=== Work to complete ===
Drop the pictures, then extract the listing word for word.

>> START Information supplied

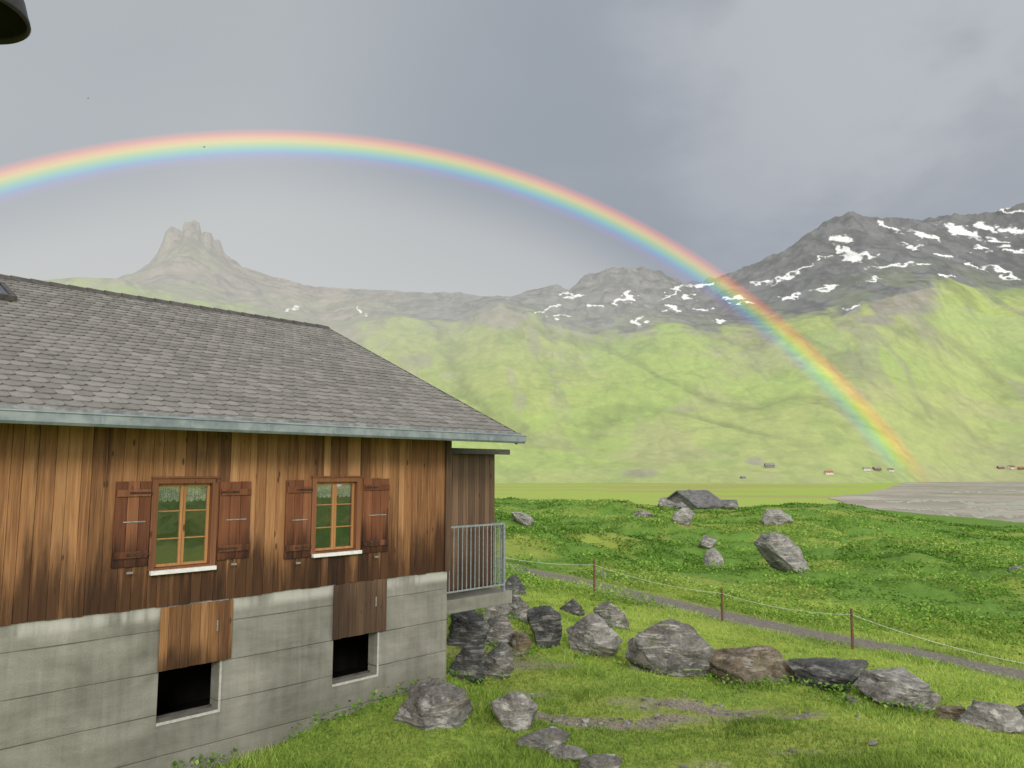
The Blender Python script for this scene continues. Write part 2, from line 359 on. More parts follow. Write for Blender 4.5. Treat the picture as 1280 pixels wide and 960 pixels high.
mo=npmesh('mountains',np.stack([xf,yf,zf],-1),gridfaces(*X.shape)[:,::-1],mm,True,{'col':('FLOAT_COLOR',np.concatenate([c,np.ones((len(c),1))],1)),'painted_haze':('FLOAT',hz),'low':('FLOAT',sst(1.05,.4,u))})
tag(mo,kind='structure')
# ---------- rainbow ----------
a3=Vector(AX); e1=a3.cross(Vector((0,0,1))).normalized(); e2=e1.cross(a3).normalized(); LD=1950
nt_,nr_=500,17; V=[];T=[];Fd=[]
for i in range(nt_):
    w_=math.radians(-85+170*i/(nt_-1))
    for k in range(nr_):
        t=k/(nr_-1); al=RB+math.radians(-1.2+2.25*t)
        dvv=a3*math.cos(al)+(e2*math.cos(w_)+e1*math.sin(w_))*math.sin(al); p=dvv*LD
        V.append(tuple(p)); T.append(t)
        Fd.append(float(sst(-30,70,p.z))*(.72+.28*float(sst(200,750,p.z))))
mr_,g=mat('rainbow_light')
rc_=g.ramp(g.attr('t'),[(0,(0,0,0)),(.14,(.045,.0,.07)),(.27,(.0,.05,.19)),(.40,(.0,.19,.19)),(.52,(.14,.28,.03)),(.63,(.37,.29,.01)),(.75,(.46,.16,.01)),(.86,(.30,.04,.015)),(1,(0,0,0))])
e=g.n('ShaderNodeEmission'); g.put(e.inputs[0],rc_); g.put(e.inputs[1],g.m('MULTIPLY',g.attr('fade'),.92))
tr=g.n('ShaderNodeBsdfTransparent'); g.put(tr.inputs[0],g.ramp(g.attr('t'),[(0,(1,1,1)),(.3,(.93,.98,1)),(.5,(.95,1,.95)),(.65,(1,.98,.88)),(.82,(1,.93,.90)),(1,(1,1,1))]))
ad=g.n('ShaderNodeAddShader'); g.L.new(e.outputs[0],ad.inputs[0]); g.L.new(tr.outputs[0],ad.inputs[1]); g.surf(ad.outputs[0])
V=np.array(V); keep=gridfaces(nt_,nr_); keep=keep[(V[keep][:,:,2]>-32).all(1)]
ro=npmesh('rainbow',V,keep,mr_,True,{'t':('FLOAT',T),'fade':('FLOAT',Fd)})
tag(ro,'bright rainbow arching over the mountains down to the valley meadow','rainbow')
# ---------- river plain ----------
def flat(px,py,z): d=ray(px,py); return d*(z/d[2])
mgv,g=mat('gravel_plain'); oc=g.oc()
v=g.noise(g.map(oc,(.008,.008,1)),1,8,.65,.8); v2=g.noise(oc,.09,5,.6)
cc=g.ramp(g.m('ADD',g.m('MULTIPLY',v,.75),g.m('MULTIPLY',v2,.25)),[(.36,(.20,.26,.10)),(.44,(.23,.215,.18)),(.54,(.31,.29,.255)),(.62,(.38,.36,.33))])
bsdf(g,cc,.8,None)
up_=[(1035,622),(1075,618),(1105,613),(1118,607),(1135,602.5),(1165,600),(1200,598.3),(1260,597.4),(1330,597),(1460,597)]
lo_=[(1460,700),(1300,690),(1190,670),(1120,650),(1070,634)]
pts=[]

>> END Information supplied

=== Solution to the problem ===
The Blender Python script for this scene continues. Write part 2, from line 359 on. More parts follow. Write for Blender 4.5. Treat the picture as 1280 pixels wide and 960 pixels high.
mo=npmesh('mountains',np.stack([xf,yf,zf],-1),gridfaces(*X.shape)[:,::-1],mm,True,{'col':('FLOAT_COLOR',np.concatenate([c,np.ones((len(c),1))],1)),'painted_haze':('FLOAT',hz),'low':('FLOAT',sst(1.05,.4,u))})
tag(mo,kind='structure')
# ---------- rainbow ----------
a3=Vector(AX); e1=a3.cross(Vector((0,0,1))).normalized(); e2=e1.cross(a3).normalized(); LD=1950
nt_,nr_=500,17; V=[];T=[];Fd=[]
for i in range(nt_):
    w_=math.radians(-85+170*i/(nt_-1))
    for k in range(nr_):
        t=k/(nr_-1); al=RB+math.radians(-1.2+2.25*t)
        dvv=a3*math.cos(al)+(e2*math.cos(w_)+e1*math.sin(w_))*math.sin(al); p=dvv*LD
        V.append(tuple(p)); T.append(t)
        Fd.append(float(sst(-30,70,p.z))*(.72+.28*float(sst(200,750,p.z))))
mr_,g=mat('rainbow_light')
rc_=g.ramp(g.attr('t'),[(0,(0,0,0)),(.14,(.045,.0,.07)),(.27,(.0,.05,.19)),(.40,(.0,.19,.19)),(.52,(.14,.28,.03)),(.63,(.37,.29,.01)),(.75,(.46,.16,.01)),(.86,(.30,.04,.015)),(1,(0,0,0))])
e=g.n('ShaderNodeEmission'); g.put(e.inputs[0],rc_); g.put(e.inputs[1],g.m('MULTIPLY',g.attr('fade'),.92))
tr=g.n('ShaderNodeBsdfTransparent'); g.put(tr.inputs[0],g.ramp(g.attr('t'),[(0,(1,1,1)),(.3,(.93,.98,1)),(.5,(.95,1,.95)),(.65,(1,.98,.88)),(.82,(1,.93,.90)),(1,(1,1,1))]))
ad=g.n('ShaderNodeAddShader'); g.L.new(e.outputs[0],ad.inputs[0]); g.L.new(tr.outputs[0],ad.inputs[1]); g.surf(ad.outputs[0])
V=np.array(V); keep=gridfaces(nt_,nr_); keep=keep[(V[keep][:,:,2]>-32).all(1)]
ro=npmesh('rainbow',V,keep,mr_,True,{'t':('FLOAT',T),'fade':('FLOAT',Fd)})
tag(ro,'bright rainbow arching over the mountains down to the valley meadow','rainbow')
# ---------- river plain ----------
def flat(px,py,z): d=ray(px,py); return d*(z/d[2])
mgv,g=mat('gravel_plain'); oc=g.oc()
v=g.noise(g.map(oc,(.008,.008,1)),1,8,.65,.8); v2=g.noise(oc,.09,5,.6)
cc=g.ramp(g.m('ADD',g.m('MULTIPLY',v,.75),g.m('MULTIPLY',v2,.25)),[(.36,(.20,.26,.10)),(.44,(.23,.215,.18)),(.54,(.31,.29,.255)),(.62,(.38,.36,.33))])
bsdf(g,cc,.8,None)
up_=[(1035,622),(1075,618),(1105,613),(1118,607),(1135,602.5),(1165,600),(1200,598.3),(1260,597.4),(1330,597),(1460,597)]
lo_=[(1460,700),(1300,690),(1190,670),(1120,650),(1070,634)]
pts=[]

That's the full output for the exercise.